Multivariate limits of multilinear polynomial-form processes with long memory

TL;DR

This paper investigates the asymptotic behavior of multivariate polynomial-form processes with long memory, revealing that their normalized partial sums converge to either Gaussian, Hermite, or mixed processes, depending on the filter parameters.

Contribution

It characterizes the multivariate limits of polynomial-form processes with long memory, identifying conditions for Gaussian, Hermite, or mixed limit processes, and determines the independence structure.

Findings

Limit processes are Gaussian, Hermite, or mixtures.

The convergence depends on the filter's memory properties.
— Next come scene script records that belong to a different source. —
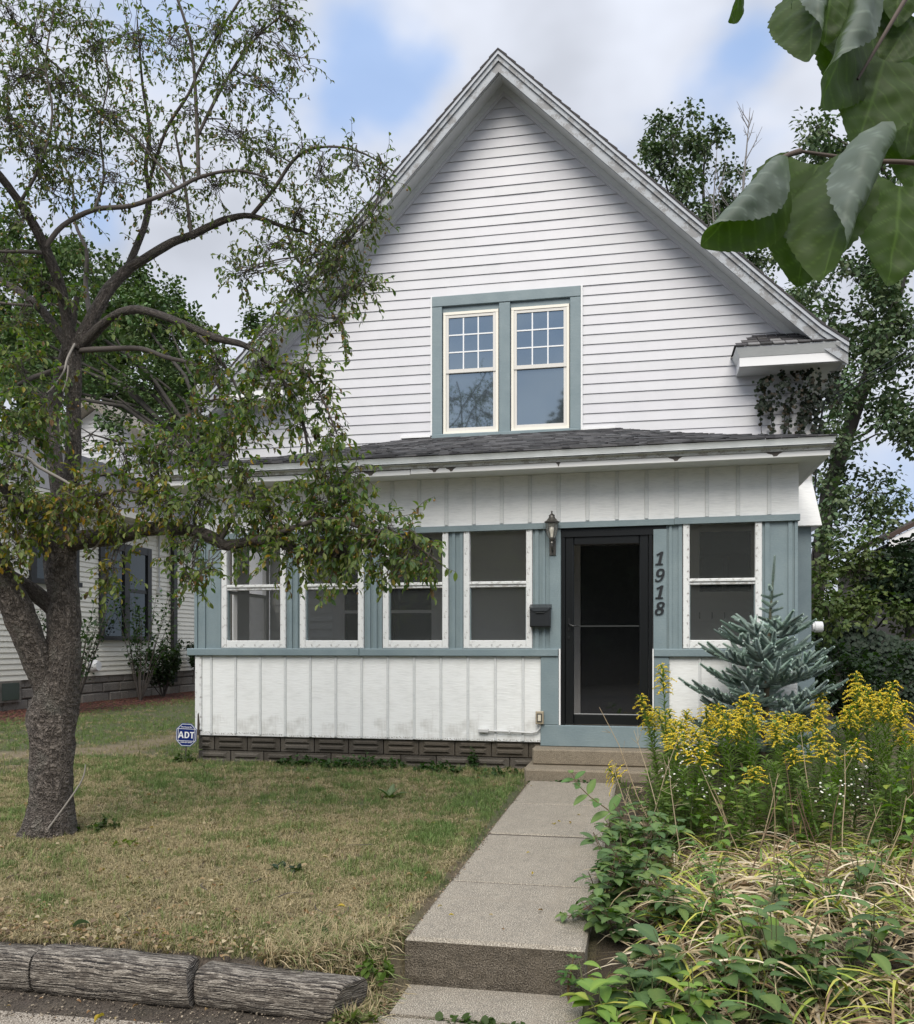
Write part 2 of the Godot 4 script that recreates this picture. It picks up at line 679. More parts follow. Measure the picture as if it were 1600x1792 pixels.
	M.tinted.vertex_color_use_as_albedo = true
	M.tinted.roughness = 0.8
	M.blue_sign = flat(Color(0.008, 0.022, 0.13), 0.6, {"metallic_specular": 0.2})
	M.sign_white = flat(Color(0.78, 0.79, 0.78), 0.45)


# ============================ the ground ====================================
func gy(x: float, z: float) -> float:
	var y := 0.30
	if z > 0.0:
		y = lerpf(0.30, 0.195, clampf(z / 5.75, 0, 1))
	y += smoothstep(-5.5, -11.0, x) * 0.17 * smoothstep(4.0, -2.0, z)
	var kerb := 1.0
	if x < -1.2:
		var near := smoothstep(-1.55, -1.2, x)
		var z0 := 5.80 - 0.40 * near
		kerb = 1.0 - smoothstep(z0, z0 + 0.10 + 0.35 * near, z)
	elif x > -0.24:
		kerb = 1.0 - smoothstep(4.9, 6.0, z)
	elif z > 5.36:
		kerb = 0.0
	if x >= -1.2 and x <= -0.24 and z > 0.5 and z < 5.50:
		y -= 0.05
	y = lerpf(-0.012, y, kerb)
	if x < -1.2 and z > 5.80:
		y += 0.02 * exp(-pow((z - 5.97) / 0.08, 2.0))
	return y


var tone_noise: FastNoiseLite


# how green the lawn is, 0 dry to 1 green
func greenness(x: float, z: float) -> float:
	var g := 0.44 + 0.62 * tone_noise.get_noise_2d(x, z) + 0.75 * tone_noise.get_noise_2d(x * 3.7 + 40.0, z * 3.7)
	g += 0.22 * smoothstep(2.6, 0.6, z) - 0.22 * smoothstep(3.0, 5.2, z)
	g += 0.45 * smoothstep(-2.0, -1.3, x) * smoothstep(4.6, 2.8, z) * smoothstep(0.4, 1.2, z)
	g += 0.4 * smoothstep(-5.4, -6.2, x) * smoothstep(0.5, -1.5, z)
	return clampf(g, 0.0, 1.0)


# worn strip of dry earth beside the house
func worn(x: float, z: float) -> float:
	var path := -6.7 - 0.25 * sin(z * 0.6) if z < -0.5 else -6.7 - pow((z + 0.5), 1.3) * 1.1
	var w := 0.55 if z > -0.8 else 0.35
	var k := 1.0 - smoothstep(w * 0.5, w * 1.3, absf(x - path))
	return k * smoothstep(1.9, 1.0, z) * smoothstep(-5.0, -3.0, z)


func ground() -> void:
	tone_noise = noise(77, 0.75, 3)
	var fine := noise(78, 3.5, 3)
	var xs := [-300.0, -120.0, -60.0, -35.0, -22.0, -16.0]
	var x := -13.0
	while x < 7.0:
		xs.append(x)
		x += 0.2 if x < -6.0 or x > 3.0 else 0.1
	xs.append_array([8.0, 10.0, 14.0, 22.0, 35.0, 60.0, 120.0, 300.0])
	var zs := [-300.0, -120.0, -60.0, -35.0, -22.0, -15.0]
	var z := -12.0
	while z < 7.0:
		zs.append(z)
		z += 0.25 if z < -1.0 else (0.12 if z < 5.4 else 0.05)
	zs.append_array([8.0, 11.0, 20.0, 40.0, 100.0, 300.0])
	var b := MB.new()
	for zz in zs:
		for xx in xs:
			var y := gy(xx, zz)
			var nf: float = fine.get_noise_2d(xx, zz)
			b.v.append(Vector3(xx, y + (0.012 * nf if absf(xx) < 14.0 and zz > -12.0 and zz < 7.0 else 0.0), zz))
			var e := 0.05
			b.n.append(Vector3(gy(xx - e, zz) - gy(xx + e, zz), 2.0 * e, gy(xx, zz - e) - gy(xx, zz + e)).normalized())
			b.t.append(Vector2(xx, zz))
			var c := Color(0.185, 0.145, 0.09).lerp(Color(0.115, 0.125, 0.055), greenness(xx, zz))
			c = mixc(c, Color(0.30, 0.235, 0.15), worn(xx, zz) * (0.8 + 0.3 * nf))
			if xx < -8.4 and zz < -1.5:
				c = mixc(c, Color(0.105, 0.045, 0.030), smoothstep(-9.3, -9.9, xx + nf * 0.5))
			if xx < -1.0 and zz > 5.78 and zz < 6.6:
				c = Color(0.075, 0.060, 0.046).lerp(Color(0.13, 0.105, 0.08), 0.5 + 0.5 * nf)
			if xx > -0.3 and zz > 0.0 and zz < 7.0:
				c = Color(0.045, 0.036, 0.024).lerp(Color(0.10, 0.075, 0.045), 0.5 + 0.5 * nf)
			if zz > 8.0:
				c = Color(0.20, 0.185, 0.15)
			b.c.append(c)
	var w := xs.size()
	for j in zs.size() - 1:
		for i in w - 1:
			var s := j * w + i
			b.ix.append_array([s, s + 1, s + w, s + 1, s + w + 1, s + w])
	struct("ground", b.mesh(), M.ground, "yard soil and short turf sloping gently to the street")


func pavements() -> void:
	# the walk to the front steps, four slabs
	var zs := [0.66, 1.93, 3.15, 4.46, 5.50]
	var tops := [0.288, 0.277, 0.264, 0.250, 0.236]
	var walk := Node3D.new()
	walk.name = "front_walk"
	walk.set_meta("kind", "structure")
	walk.set_meta("label", "pebbly concrete walk from the low street step to the porch steps")
	add_child(walk)
	var tilt := [0.0, 0.004, -0.003, 0.003]
	for k in 4:
		var x0 := -1.13
		var x1 := -0.27
		var z0: float = zs[k] + 0.014
		var z1: float = zs[k + 1] - 0.014
		var a: float = tops[k] + tilt[k]
		var d: float = tops[k + 1] + tilt[k]
		var b := MB.new()
		var low := -0.03 if k == 3 else 0.12
		var e := 0.02
		var top := [Vector3(x0 + e, d, z1 - e), Vector3(x1 - e, d, z1 - e), Vector3(x1 - e, a, z0 + e * 0.4), Vector3(x0 + e, a, z0 + e * 0.4)]
		var mid := [Vector3(x0, d - e * 0.8, z1), Vector3(x1, d - e * 0.8, z1), Vector3(x1, a - e * 0.8, z0), Vector3(x0, a - e * 0.8, z0)]
		b.quad(top[0], top[1], top[2], top[3])
		for q in 4:
			var r := (q + 1) % 4
			b.quad(mid[q], mid[r], top[r], top[q])
			if k == 3 and q == 0:
				continue
			b.quad(Vector3(mid[q].x, low, mid[q].z), Vector3(mid[r].x, low, mid[r].z), mid[r], mid[q])
		if k > 0:
			var jt := MB.new()
			jt.col = Color(0.055, 0.045, 0.035)
			jt.box(Vector3(x0 + 0.01, 0.15, zs[k] - 0.013), Vector3(x1 - 0.01, tops[k] - 0.004, zs[k] + 0.013))
			part("joint_dirt", jt.mesh(), M.tinted, walk)
		var slab := part("slab", b.mesh(), M.concrete, walk)
		if k == 3:
			var f := MB.new()
			var nx := 26
			var ny := 6
			var rough := noise(31, 9.0, 3)
			var grid := []
			for j in ny + 1:
				for i in nx + 1:
					var px: float = lerpf(x0, x1, float(i) / nx)
					var py: float = lerpf(low, d - e * 0.8, float(j) / ny)
					var dz := 0.0 if j == ny else rough.get_noise_2d(px, py * 1.5) * 0.012 - 0.004
					grid.append(Vector3(px, py, z1 + dz))
			for j in ny:
				for i in nx:
					var s := j * (nx + 1) + i
					f.quad(grid[s], grid[s + 1], grid[s + nx + 2], grid[s + nx + 1])
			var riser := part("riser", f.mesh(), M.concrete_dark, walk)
			riser.set_meta("label", "dark weathered front face of the lowest slab")
	# the pavement along the street and the short piece up to the step
	var p := MB.new()
	var edge := noise(9, 1.3, 2)
	var x := -14.0
	while x < -1.55:
		var z0 := 6.13 + 0.02 * edge.get_noise_1d(x)
		var z1 := 6.13 + 0.02 * edge.get_noise_1d(x + 0.25)
		p.quad(Vector3(x, 0.006, 7.6), Vector3(x + 0.25, 0.006, 7.6), Vector3(x + 0.25, 0.006, z1), Vector3(x, 0.006, z0))
		x += 0.25
	p.quad(Vector3(x, 0.006, 7.6), Vector3(6.0, 0.006, 7.6), Vector3(6.0, 0.006, 6.06), Vector3(x, 0.006, 6.06))
	struct("pavement", p.mesh(), M.road, "grey concrete pavement along the street")
	var l := MB.new()
	l.box(Vector3(-1.10, -0.05, 5.51), Vector3(-0.27, 0.022, 5.86))
	l.box(Vector3(-1.16, -0.05, 5.885), Vector3(-0.27, 0.018, 6.055))
	struct("landing", l.mesh(), M.concrete, "worn concrete landing below the walk")
	var road := MB.new()
	road.quad(Vector3(-120, 0.0, 20.0), Vector3(120, 0.0, 20.0), Vector3(120, 0.0, 11.0), Vector3(-120, 0.0, 11.0))
	struct("road", road.mesh(), flat(Color(0.06, 0.06, 0.06), 0.9), "asphalt street in front of the yard")


# ============================ the house =====================================
var house: Node3D


func rake_x(side: int, y: float, drop: float) -> float:
	var k: float = (RIDGE_Y - drop - y) / (RAKE_R if side > 0 else RAKE_L)
	return RIDGE_X + side * k


func rake_y(side: int, x: float) -> float:
	return RIDGE_Y - absf(x - RIDGE_X) * (RAKE_R if side > 0 else RAKE_L)


func clapboard(x0: float, x1: float, u0: float, u1: float, y0: float, y1: float, z: float, par: Node, m: Material, called := "clapboard") -> void:
	# x0..x1 along its lower edge, u0..u1 along its upper edge
	var b := MB.new()
	var o := z + 0.017
	var i := z + 0.004
	var A := Vector3(x0, y0, o)
	var B := Vector3(x1, y0, o)
	var C := Vector3(u1, y1, i)
	var D := Vector3(u0, y1, i)
	b.quad(A, B, C, D)
	b.quad(Vector3(x0, y0 + 0.003, z), Vector3(x1, y0 + 0.003, z), B, A)
	b.tri(Vector3(x0, y0, z), A, D)
	b.tri(B, Vector3(x1, y0, z), C)
	part(called, b.mesh(), m, par)


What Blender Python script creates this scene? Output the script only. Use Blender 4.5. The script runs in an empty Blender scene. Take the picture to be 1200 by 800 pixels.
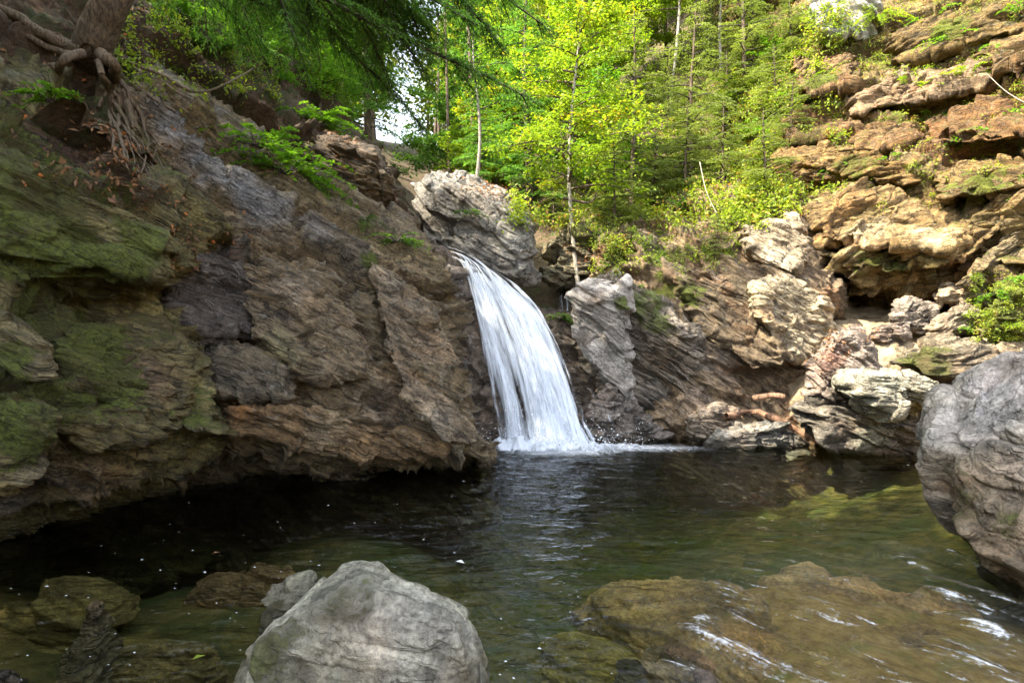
import bpy, bmesh, math, random
import numpy as np
from concurrent.futures import ThreadPoolExecutor
from mathutils import Vector
rad = math.radians
rng = np.random.default_rng(7)
scene = bpy.context.scene
COL = scene.collection

# ------------------------------------------------------------------ camera frame (used only to read places off the photo)
CH, FPX, HX, HY = 2.0, 667.0, 600.0, 410.0
def P(px, py, Y):
    return np.array([(px-HX)/FPX*Y, Y, CH+(HY-py)/FPX*Y])
def W(px, Y, z):
    return np.array([(px-HX)/FPX*Y, Y, z])
def proj(v):
    y = np.maximum(v[:, 1], .05)
    return HX+v[:, 0]/y*FPX, HY-(v[:, 2]-CH)/y*FPX

# ------------------------------------------------------------------ noise
_perm = np.random.default_rng(3).permutation(256).astype(np.int32)
_perm = np.concatenate([_perm, _perm])
_g = np.random.default_rng(4).normal(size=(256, 3)).astype(np.float32)
_g /= np.linalg.norm(_g, axis=1)[:, None]
def noise(p):
    p = p.astype(np.float32)
    i = np.floor(p).astype(np.int32); f = p-i
    u = f*f*f*(f*(f*6-15)+10); i &= 255
    out = 0
    for dx in (0, 1):
        wx = u[:, 0] if dx else 1-u[:, 0]
        a = _perm[(i[:, 0]+dx) & 255]
        for dy in (0, 1):
            wy = u[:, 1] if dy else 1-u[:, 1]
            b = _perm[a+((i[:, 1]+dy) & 255)]
            for dz in (0, 1):
                wz = u[:, 2] if dz else 1-u[:, 2]
                h = _perm[b+((i[:, 2]+dz) & 255)]
                g = _g[h]
                out = out + wx*wy*wz*(g[:, 0]*(f[:, 0]-dx)+g[:, 1]*(f[:, 1]-dy)+g[:, 2]*(f[:, 2]-dz))
    return out*1.5
def fbm(p, octv=4, gain=.5, lac=2.03):
    a, s, o = 1., 1., 0
    for k in range(octv):
        o = o+a*noise(p*s+k*17.3); a *= gain; s *= lac
    return o
def ridged(p, octv=4, gain=.5):
    a, s, o = 1., 1., 0
    for k in range(octv):
        o = o+a*(1-2*np.abs(noise(p*s+k*11.1))); a *= gain; s *= 2.07
    return o
def _h(c, k):
    h = (c[:, 0].astype(np.uint32)*np.uint32(374761393)+c[:, 1].astype(np.uint32)*np.uint32(668265263)
         + c[:, 2].astype(np.uint32)*np.uint32(2147483647)+np.uint32(k*974711+17))
    h = (h ^ (h >> np.uint32(13)))*np.uint32(1274126177)
    h = h ^ (h >> np.uint32(16))
    h = h*np.uint32(2246822519); h = h ^ (h >> np.uint32(15))
    return (h & np.uint32(0xffff)).astype(np.float32)/65535.
def worley(q, seed, k=22.):
    """soft cell value in -1..1, border distance F2-F1, a tilt term"""
    q = q.astype(np.float32)
    i = np.floor(q).astype(np.int32)
    F1 = np.full(len(q), 9., np.float32); F2 = F1.copy()
    sw = np.zeros(len(q), np.float32); sv = sw.copy(); st = sw.copy()
    for dx in (-1, 0, 1):
        for dy in (-1, 0, 1):
            for dz in (-1, 0, 1):
                c = i+np.array([dx, dy, dz], np.int32)
                a, b, e = _h(c, seed), _h(c, seed+1), _h(c, seed+2)
                d3 = q-c-np.stack([a, b, e], 1)*.8-.1
                d = np.sqrt(np.sqrt((d3**4).sum(1)))
                v, t1, t2, t3 = _h(c, seed+3)*2-1, a*2-1, b*2-1, e*2-1
                w = np.exp(-k*np.minimum(d, 3.))
                sw += w; sv += w*v; st += w*(t1*d3[:, 1]+t2*d3[:, 2]+t3*d3[:, 0])
                m = d < F1
                F2 = np.where(m, F1, np.minimum(F2, d)); F1 = np.where(m, d, F1)
    sw = np.maximum(sw, 1e-20)
    return sv/sw, F2-F1, st/sw
def basis(n):
    n = np.array(n, float); n /= np.linalg.norm(n)
    a = np.cross([0, 1, 0.001], n); a /= np.linalg.norm(a)
    return np.stack([a, np.cross(n, a), n], 1)
def rock_disp(p, *a):
    n = max(1, len(p)//12000)
    ch = np.array_split(p, n)
    with ThreadPoolExecutor(8) as ex: r = list(ex.map(lambda c: _rock_disp(c, *a), ch))
    return np.concatenate([x[0] for x in r]), np.concatenate([x[1] for x in r])
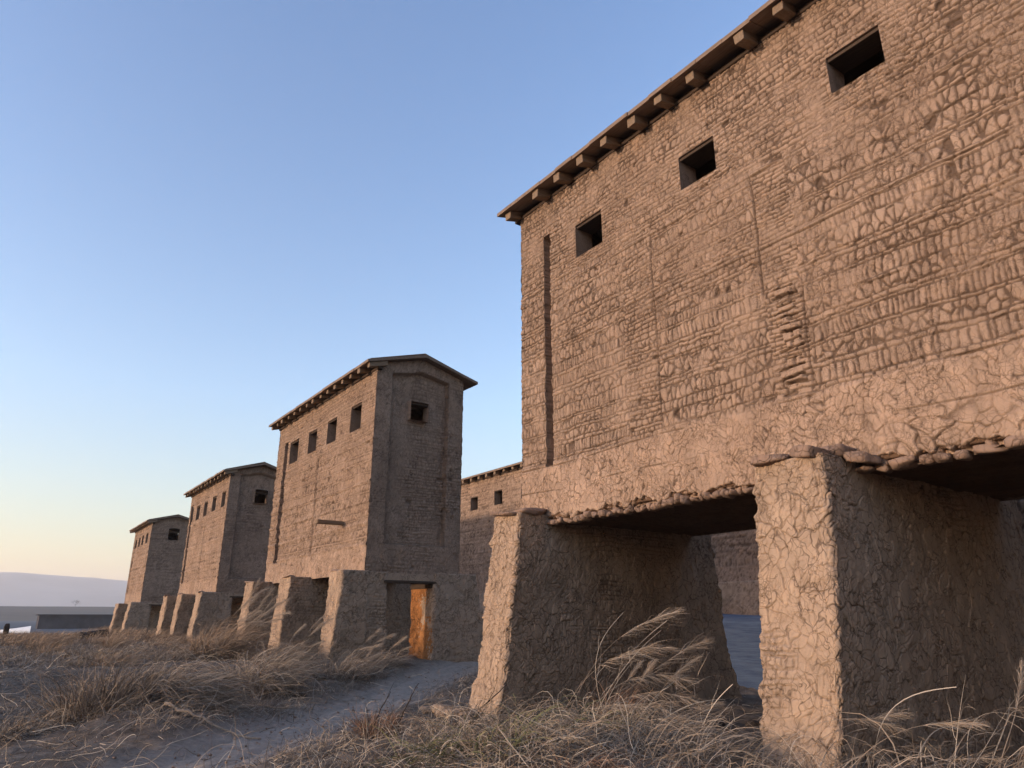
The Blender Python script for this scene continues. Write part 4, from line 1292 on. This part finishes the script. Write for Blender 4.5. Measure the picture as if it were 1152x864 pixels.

Independent components of the limit vectors are explicitly identified.

Abstract

We consider the multilinear polynomial-form process \[X(n)=\sum_{1\le i_1<\ldots<i_k<\infty}a_{i_1}\ldots a_{i_k}\epsilon_{n-i_1}\ldots\epsilon_{n-i_k},\] obtained by applying a multilinear polynomial-form filter to i.i.d.\ sequence $\{\epsilon_i\}$ where $\{a_i\}$ is regularly varying. The resulting sequence $\{X(n)\}$ will then display either short or long memory. Now consider a vector of such X(n), whose components are defined through different $\{a_i\}$'s, that is, through different multilinear polynomial-form filters, but using the same $\{\epsilon_i\}$. What is the limit of the normalized partial sums of the vector? We show that the resulting limit is either a) a multivariate Gaussian process with Brownian motion as marginals, or b) a multivariate Hermite process, or c) a mixture of the two. We also identify the independent components of the limit vectors.